Fischer mór rooms

Room II.

 

SUCCESSES

Fischer's business connections brought him into contact with the porcelain masterpieces found in the aristocratic collections. These were a challenge to him. Before reproducing such a piece, he would make dozens of experiments. His interest went below the surface. He would analyse and reinterpret the form and the ornamentation and try to copy what he found faithfully, to meet expectations and out of respect and recognition for the porcelain artworks of the previous century. Fischer' s historical approach was a historicism that extended to the raw materials, the glazes and the paints.

 

Herend's first international test, at the Great Exhibition of 1851 in London, already won Fischer the professional respect of his contemporaries, which he retained for many decades to come.

 

The Fischer Rooms contain unique objects or ones made in short runs. Among the typically 'Herend' pieces, there are many on which the forms and patterns of past European porcelain reappear. The displays set out to convey the abundance, variety and virtuosity that the Fischer period in Herend's history best represents.

 

VASE WITH PRINCE ALBERT'S PORTRAIT

 

 

Prince Albert of Saxe-Coburg-Gotha, consort of Queen Victoria of England, was the man who first mooted the idea of holding a world exhibition. The result was the Great Exhibition of 1851, held in the Crystal Palace erected in Hyde Park, London, to display world achievements in the arts and sciences. The event had the utmost importance for Mór Fischer and his porcelain factory, for which it was a highly successful début on the world market.
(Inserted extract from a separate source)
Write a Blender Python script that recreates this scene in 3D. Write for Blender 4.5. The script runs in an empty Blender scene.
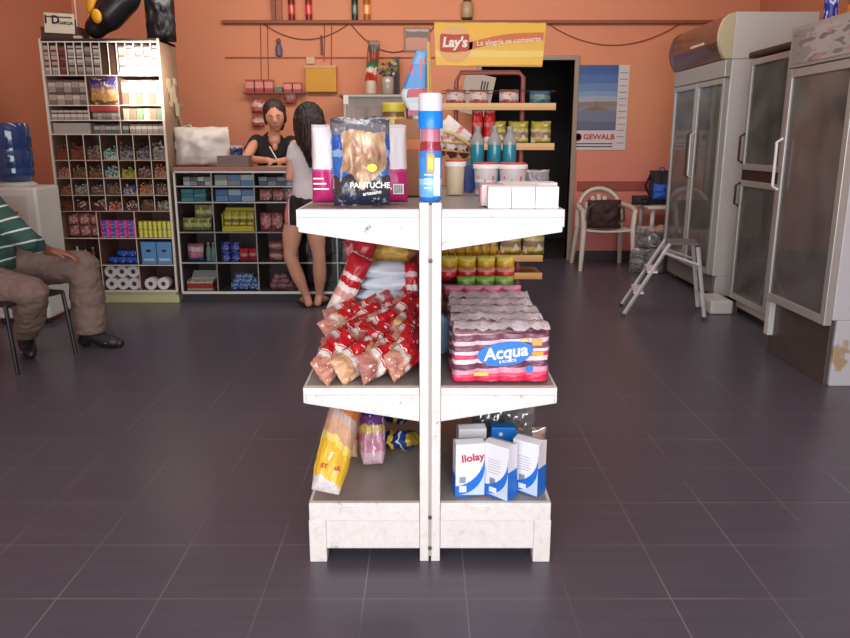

Fischer's vase was made as a mark of respect for the prince.

 

RAM'S HEAD POT

 

 

Rustic genre paintings began to appear on Herend Porcelain pieces in the mid-1840s, in the fashionable Romantic style. One of the series is the brightly coloured 'goat's-head cachepot' of 1862 designed to conceal a common flowerpot. It stands on gilded feet and bears on each side a scene of vintage festivities in a wine cellar, in a medallion with gilded frame on a light-blue ground.